North Korea's foreign minister, Paek Nam Sun, told delegates to the ASEAN Regional Forum that his country might pull out of the security conference attended by 25 countries and the European Union if it condemned North Korean actions, according to diplomats.

"They say there's nothing against their firing the missile, this is their own routine military exercise, there's no law to prevent them from doing that, there is blackmail by one superpower," said Ong Keng Yong, secretary-general of the Association of Southeast Asian Nations.

The North's diplomatic isolation was evident in the decision by the United States and other nations to hold a separate meeting on the sidelines of ARF without Paek, ostensibly to discuss northeast Asian security.

"They are completely isolated," said U.S. Assistant Secretary of State Christopher Hill. "If it's isolation they want, it's going to be isolation they get."

However, Chinese Foreign Minister Li Zhaoxing downplayed the separate meeting in an indication that it was likely to be a show of unity rather than an opportunity to craft policy.

"It's nothing formal, it's just going to be like a tea party," he said.

The sideline meeting included Rice, foreign ministers from countries involved in the six-party talks, and the foreign ministers of Australia, Malaysia, Indonesia, Canada and New Zealand.

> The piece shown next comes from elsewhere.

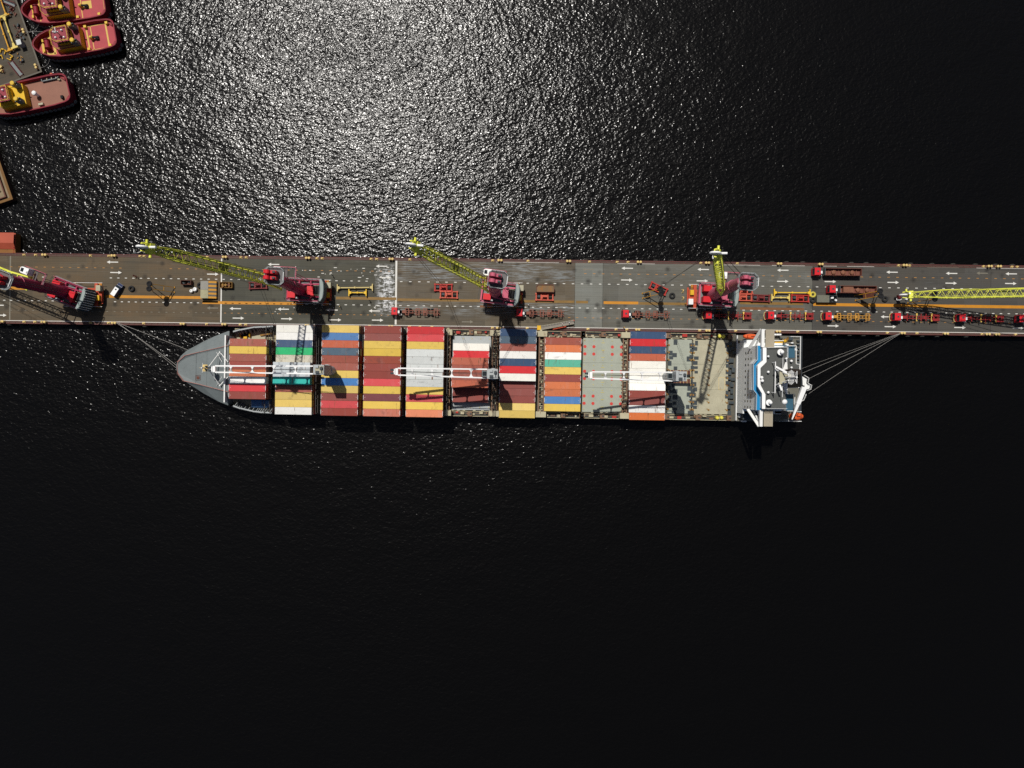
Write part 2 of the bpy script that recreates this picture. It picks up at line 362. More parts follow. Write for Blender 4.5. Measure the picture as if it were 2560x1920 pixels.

The addition of peripheral players in the North Korean standoff was a delicate maneuver to avoid the impression that nations in the six-party process were ganging up on North Korea.

The international community remains divided on how to deal with the communist nation. South Korea, for example, favors engagement with its neighbor, while the South's chief ally, the United States, takes a harder line. China appears to be frustrated with North Korea's belligerence, but does not want to apply pressure that could destabilize the regime there.